L’atelier du poète : quatre états d’un poème de Jean Follain

 

PROMENEUR

Qui donc porte manteau à col de velours
et ce chapeau rigide et sombre
alors qu'est venu le moment
que les peaux les plus douces
se lassent des caresses
et vont chercher la paix des ombres ?
Ils peuvent bien tous dormir
l'âne, le boeuf et le vieux lièvre
lui veille dans le chemin qui mène
à la maison jaune à solives
et fait tourner entre ses doigts
une feuille mince cueillie à la haie.

 

C'est le poème publié en 1947 dans le recueil Exister. Les versions précédentes sont les différentes ébauches.
Le titre ne suggère plus aucune idée de suicide. Nous sommes loin de la première version ("Le suicide").
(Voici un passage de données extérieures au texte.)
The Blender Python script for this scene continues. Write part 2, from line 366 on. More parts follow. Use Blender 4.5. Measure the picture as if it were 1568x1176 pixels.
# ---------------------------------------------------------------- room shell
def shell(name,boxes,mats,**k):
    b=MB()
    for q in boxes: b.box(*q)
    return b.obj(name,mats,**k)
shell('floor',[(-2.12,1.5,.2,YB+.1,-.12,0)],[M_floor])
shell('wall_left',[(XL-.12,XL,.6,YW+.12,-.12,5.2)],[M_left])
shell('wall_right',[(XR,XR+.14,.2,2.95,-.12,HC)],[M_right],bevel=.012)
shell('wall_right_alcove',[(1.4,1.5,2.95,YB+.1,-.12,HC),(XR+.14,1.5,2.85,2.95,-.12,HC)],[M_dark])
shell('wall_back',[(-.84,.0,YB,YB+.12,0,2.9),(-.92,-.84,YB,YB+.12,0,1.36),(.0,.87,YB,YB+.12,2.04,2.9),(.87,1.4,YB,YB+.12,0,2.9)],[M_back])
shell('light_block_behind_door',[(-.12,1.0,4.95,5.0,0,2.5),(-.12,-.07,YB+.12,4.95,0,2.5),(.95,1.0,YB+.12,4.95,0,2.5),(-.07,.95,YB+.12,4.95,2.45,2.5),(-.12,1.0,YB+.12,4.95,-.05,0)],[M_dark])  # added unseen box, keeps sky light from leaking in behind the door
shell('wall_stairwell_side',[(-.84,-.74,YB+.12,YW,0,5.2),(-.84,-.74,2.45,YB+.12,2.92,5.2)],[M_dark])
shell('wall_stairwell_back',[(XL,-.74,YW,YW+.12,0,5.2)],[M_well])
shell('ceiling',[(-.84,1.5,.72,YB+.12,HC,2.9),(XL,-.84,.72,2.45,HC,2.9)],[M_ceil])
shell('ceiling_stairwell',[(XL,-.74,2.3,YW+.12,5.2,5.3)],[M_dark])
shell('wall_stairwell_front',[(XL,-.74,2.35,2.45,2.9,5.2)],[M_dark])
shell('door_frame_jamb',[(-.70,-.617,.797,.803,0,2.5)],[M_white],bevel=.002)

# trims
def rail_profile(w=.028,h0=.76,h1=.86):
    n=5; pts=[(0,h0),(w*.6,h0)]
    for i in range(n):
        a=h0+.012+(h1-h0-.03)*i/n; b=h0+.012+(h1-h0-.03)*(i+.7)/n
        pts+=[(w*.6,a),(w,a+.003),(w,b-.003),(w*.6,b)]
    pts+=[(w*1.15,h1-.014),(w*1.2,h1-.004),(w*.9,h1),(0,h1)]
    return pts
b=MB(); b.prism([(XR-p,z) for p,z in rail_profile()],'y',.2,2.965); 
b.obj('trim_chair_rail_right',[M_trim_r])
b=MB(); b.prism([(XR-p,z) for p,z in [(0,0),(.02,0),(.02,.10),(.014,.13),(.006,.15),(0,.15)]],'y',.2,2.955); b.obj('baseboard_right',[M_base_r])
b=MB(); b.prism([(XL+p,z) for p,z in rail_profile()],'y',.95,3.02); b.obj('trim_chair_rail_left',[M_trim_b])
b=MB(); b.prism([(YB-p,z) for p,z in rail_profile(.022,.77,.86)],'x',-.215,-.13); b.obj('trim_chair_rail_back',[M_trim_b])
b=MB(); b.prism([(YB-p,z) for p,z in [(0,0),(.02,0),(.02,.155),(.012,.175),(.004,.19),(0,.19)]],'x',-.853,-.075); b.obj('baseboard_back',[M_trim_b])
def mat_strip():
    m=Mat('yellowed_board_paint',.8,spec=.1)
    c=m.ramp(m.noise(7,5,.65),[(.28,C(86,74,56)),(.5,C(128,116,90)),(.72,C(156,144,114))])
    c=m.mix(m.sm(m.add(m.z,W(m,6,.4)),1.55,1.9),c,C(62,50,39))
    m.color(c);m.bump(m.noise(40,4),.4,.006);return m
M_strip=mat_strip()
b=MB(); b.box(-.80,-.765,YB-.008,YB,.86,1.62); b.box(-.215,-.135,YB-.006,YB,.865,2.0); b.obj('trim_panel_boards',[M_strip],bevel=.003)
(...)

Il reste l'expression "la paix des ombres", formule un peu liturgique pour désigner la mort.
La modalité interrogative ("Qui donc[...]la paix des ombres ?") est importante dans cette dernière version du poème: ici, tout semble mis en doute.
L'élément érotique ("les peaux les plus douces/se lassent des caresses") est passé maintenant dans la première partie du poème.
Le thème de la campagne s'est maintenant enrichi d'un bestiaire: deux animaux de la crèche ("l'âne, le boeuf") et un lièvre ("le vieux lièvre") échappé d'une fable de La Fontaine.
L'ensemble représente une sorte d'enluminure médiévale où "la maison jaune à solives" serait la crèche.